- _GOAL_: An exact copy of all the data is required, with pictures left out.

--- START INFORMATION PROVIDED ---

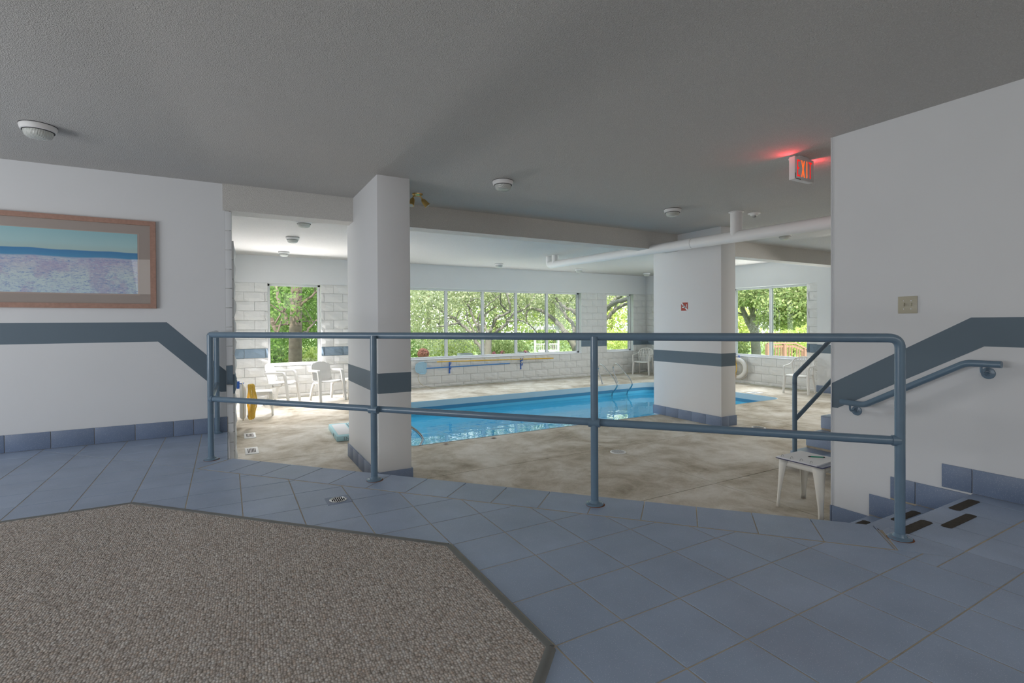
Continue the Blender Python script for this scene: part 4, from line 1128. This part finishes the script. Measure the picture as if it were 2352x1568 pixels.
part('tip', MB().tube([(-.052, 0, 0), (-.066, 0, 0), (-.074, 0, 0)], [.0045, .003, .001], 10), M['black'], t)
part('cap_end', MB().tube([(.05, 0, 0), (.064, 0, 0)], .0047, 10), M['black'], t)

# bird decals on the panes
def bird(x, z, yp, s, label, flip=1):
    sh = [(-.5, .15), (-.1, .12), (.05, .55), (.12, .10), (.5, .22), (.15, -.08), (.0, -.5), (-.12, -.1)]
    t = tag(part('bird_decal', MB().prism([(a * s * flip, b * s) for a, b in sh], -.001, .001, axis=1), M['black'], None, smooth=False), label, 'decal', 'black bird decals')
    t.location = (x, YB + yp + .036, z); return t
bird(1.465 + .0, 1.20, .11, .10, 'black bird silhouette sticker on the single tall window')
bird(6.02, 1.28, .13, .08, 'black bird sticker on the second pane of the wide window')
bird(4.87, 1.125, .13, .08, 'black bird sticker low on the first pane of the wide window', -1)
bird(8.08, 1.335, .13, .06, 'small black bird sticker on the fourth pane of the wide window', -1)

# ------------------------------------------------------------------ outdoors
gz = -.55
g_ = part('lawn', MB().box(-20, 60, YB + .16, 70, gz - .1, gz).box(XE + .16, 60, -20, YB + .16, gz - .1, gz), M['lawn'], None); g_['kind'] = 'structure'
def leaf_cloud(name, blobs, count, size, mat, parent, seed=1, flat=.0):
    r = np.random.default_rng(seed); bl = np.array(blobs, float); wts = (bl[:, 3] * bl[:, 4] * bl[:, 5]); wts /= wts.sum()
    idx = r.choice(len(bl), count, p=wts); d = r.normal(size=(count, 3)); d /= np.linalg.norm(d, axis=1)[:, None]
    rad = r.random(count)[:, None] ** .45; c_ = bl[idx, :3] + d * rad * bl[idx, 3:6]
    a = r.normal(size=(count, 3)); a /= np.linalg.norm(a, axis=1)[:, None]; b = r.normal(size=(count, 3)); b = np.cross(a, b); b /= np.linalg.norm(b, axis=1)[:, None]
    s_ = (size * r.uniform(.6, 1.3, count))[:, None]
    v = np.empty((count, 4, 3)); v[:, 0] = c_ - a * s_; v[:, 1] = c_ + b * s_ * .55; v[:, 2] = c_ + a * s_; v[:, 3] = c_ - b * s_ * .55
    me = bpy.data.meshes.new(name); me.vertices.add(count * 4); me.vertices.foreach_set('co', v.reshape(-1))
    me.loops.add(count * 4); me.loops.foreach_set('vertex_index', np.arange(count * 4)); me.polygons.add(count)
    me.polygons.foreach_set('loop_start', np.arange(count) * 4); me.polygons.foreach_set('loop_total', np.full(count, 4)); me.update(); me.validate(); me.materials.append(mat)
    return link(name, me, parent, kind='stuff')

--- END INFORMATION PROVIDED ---

- _RESPONSE TO THE TASK_:
Continue the Blender Python script for this scene: part 4, from line 1128. This part finishes the script. Measure the picture as if it were 2352x1568 pixels.
part('tip', MB().tube([(-.052, 0, 0), (-.066, 0, 0), (-.074, 0, 0)], [.0045, .003, .001], 10), M['black'], t)
part('cap_end', MB().tube([(.05, 0, 0), (.064, 0, 0)], .0047, 10), M['black'], t)

# bird decals on the panes
def bird(x, z, yp, s, label, flip=1):
    sh = [(-.5, .15), (-.1, .12), (.05, .55), (.12, .10), (.5, .22), (.15, -.08), (.0, -.5), (-.12, -.1)]
    t = tag(part('bird_decal', MB().prism([(a * s * flip, b * s) for a, b in sh], -.001, .001, axis=1), M['black'], None, smooth=False), label, 'decal', 'black bird decals')
    t.location = (x, YB + yp + .036, z); return t
bird(1.465 + .0, 1.20, .11, .10, 'black bird silhouette sticker on the single tall window')
bird(6.02, 1.28, .13, .08, 'black bird sticker on the second pane of the wide window')
bird(4.87, 1.125, .13, .08, 'black bird sticker low on the first pane of the wide window', -1)
bird(8.08, 1.335, .13, .06, 'small black bird sticker on the fourth pane of the wide window', -1)

# ------------------------------------------------------------------ outdoors
gz = -.55
g_ = part('lawn', MB().box(-20, 60, YB + .16, 70, gz - .1, gz).box(XE + .16, 60, -20, YB + .16, gz - .1, gz), M['lawn'], None); g_['kind'] = 'structure'
def leaf_cloud(name, blobs, count, size, mat, parent, seed=1, flat=.0):
    r = np.random.default_rng(seed); bl = np.array(blobs, float); wts = (bl[:, 3] * bl[:, 4] * bl[:, 5]); wts /= wts.sum()
    idx = r.choice(len(bl), count, p=wts); d = r.normal(size=(count, 3)); d /= np.linalg.norm(d, axis=1)[:, None]
    rad = r.random(count)[:, None] ** .45; c_ = bl[idx, :3] + d * rad * bl[idx, 3:6]
    a = r.normal(size=(count, 3)); a /= np.linalg.norm(a, axis=1)[:, None]; b = r.normal(size=(count, 3)); b = np.cross(a, b); b /= np.linalg.norm(b, axis=1)[:, None]
    s_ = (size * r.uniform(.6, 1.3, count))[:, None]
    v = np.empty((count, 4, 3)); v[:, 0] = c_ - a * s_; v[:, 1] = c_ + b * s_ * .55; v[:, 2] = c_ + a * s_; v[:, 3] = c_ - b * s_ * .55
    me = bpy.data.meshes.new(name); me.vertices.add(count * 4); me.vertices.foreach_set('co', v.reshape(-1))
    me.loops.add(count * 4); me.loops.foreach_set('vertex_index', np.arange(count * 4)); me.polygons.add(count)
    me.polygons.foreach_set('loop_start', np.arange(count) * 4); me.polygons.foreach_set('loop_total', np.full(count, 4)); me.update(); me.validate(); me.materials.append(mat)
    return link(name, me, parent, kind='stuff')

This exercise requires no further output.